Non è ancora possibile valutare nel dettaglio la validità della manovra economica presentata con la nota di aggiornamento al Def e attualmente al vaglio della Commissione Europea. Conosciamo però i punti salienti ed abbiamo quindi la possibilità di prendere in analisi quelli che dovrebbero essere i principali effetti sul mercato, positivi o negativi che siano.
In realtà un primo effetto negativo sui mercati lo hanno già avuto alcune dichiarazioni rilasciate da Di Maio e Salvini a mezzo social e in trasmissioni televisive. Le dichiarazioni in questione, che riguardavano la legge di bilancio che veniva presentata in quei giorni, hanno fatto subito preoccupare i mercati e impennare lo spread.
Ma non solo. Il PIL italiano cresceva al ritmo dell’1,5% annuo, ora però le previsioni tendenziali per il terzo trimestre danno solo un +0,9%, e le stime per il dato complessivo del 2018 si sono abbassate all’1,2%.
La crescita del PIL
Il primo aspetto che dobbiamo analizzare è senza dubbio quello della crescita del Prodotto Interno Lordo. Le previsioni di questo esecutivo sembrerebbero ottimistiche ad una prima analisi, ma vediamo perché. Diciamo anzitutto che il governo prevede una crescita dell’1,5% per il 2019, che diventerebbe +1,6% nel 2020 e +1,4% nel 2021. A rendere difficile il concretizzarsi di tale previsione in primis vi è sicuramente il rallentamento in atto, che non riguarda solo l’economia del nostro Paese ma di tutta Europa.
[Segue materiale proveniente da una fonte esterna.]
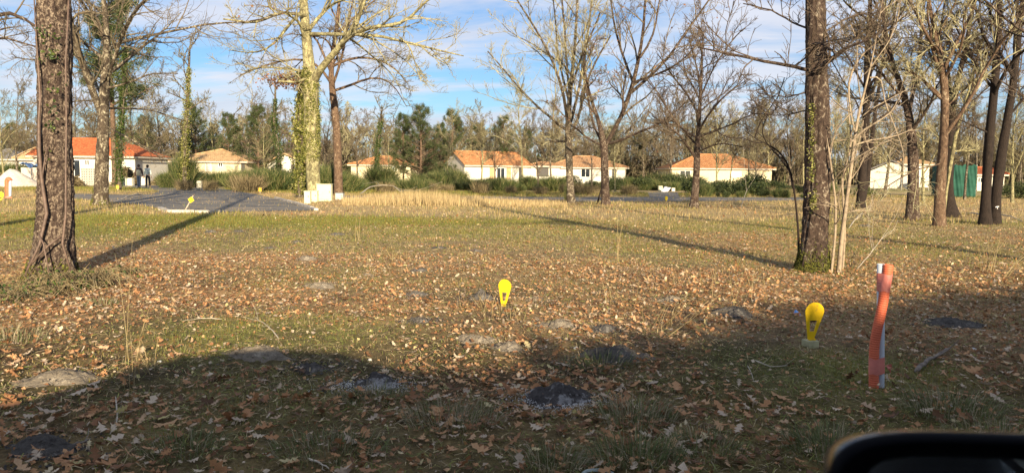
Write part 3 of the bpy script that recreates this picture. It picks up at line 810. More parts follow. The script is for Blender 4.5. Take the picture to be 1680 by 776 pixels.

Il resto dipende ovviamente dagli effetti prodotti dalle misure programmate nella manovra economica. L’IVA non aumenterà per tutto il 2019, contrariamente a quanto previsto dal governo precedente, e questo dovrebbe favorire i consumi. Altra grande incognita è quella del reddito di cittadinanza, che dovrebbe incidere in maniera determinante sulla crescita della spesa in consumi delle famiglie.
L’abbassamento della pressione fiscale anche attraverso misure come la Flat Tax dovrebbe incidere positivamente sulla crescita del PIL, in quanto le aziende che pagheranno meno tasse dovrebbero, almeno in teoria, investire quanto risparmiato, o destinarlo ai consumi.
Superamento della Legge Fornero e Reddito di Cittadinanza
La possibilità di mandare in pensione i lavoratori che hanno raggiunto i 62 anni di età e 38 anni di contributi dovrebbe portare un grosso beneficio al mercato del lavoro. Le imprese avrebbero infatti la possibilità di rimpiazzare i 62enni con lavoratori molto più giovani, i quali presumibilmente renderanno di più, ma soprattutto avranno un contratto con costi inferiori, probabilmente a tempo determinato.
Un immediato effetto positivo sarebbe quello di una riduzione della disoccupazione giovanile. Per contro si avrebbe un’impennata nella curva della spesa pensionistica nei prossimi anni, ed il rischio quindi che i vantaggi di oggi li debbano pagare le prossime generazioni domani.
Quanto al reddito di cittadinanza, ancora non se ne conoscono i dettagli. Sappiamo che dovrebbe ammontare a 780€ al mese, somma che almeno in teoria andrebbe pressoché totalmente in consumi. Il target del reddito è una fascia della popolazione al di sotto della soglia di povertà, quindi con un’alta propensione alla spesa.
I pro e contro della Flat Tax
La soglia di reddito entro la quale le piccole imprese potranno godere del regime fiscale agevolato con tassazione forfettaria al 15% sarà aumentata a 65.000 euro. Un provvedimento che sortirà un effetto indubbiamente positivo sulla crescita economica. Meno tasse significa più investimenti, più consumi, e auspicabilmente l’emersione di redditi precedentemente non dichiarati.
Resta qualche dubbio invece sull’abolizione delle misure previste a favore dei redditi superiori a 65mila euro, che da gennaio 2019 avrebbero dovuto beneficiare di un’imposta piatta al 24%. All’atto pratico la pressione fiscale resterebbe tutto sommato invariata, con benefici estesi a circa 500mila partite iva, pari a 3 milioni di soggetti, e altri benefici invece tolti a 2 milioni di partite iva che superano la soglia dei 65milla euro.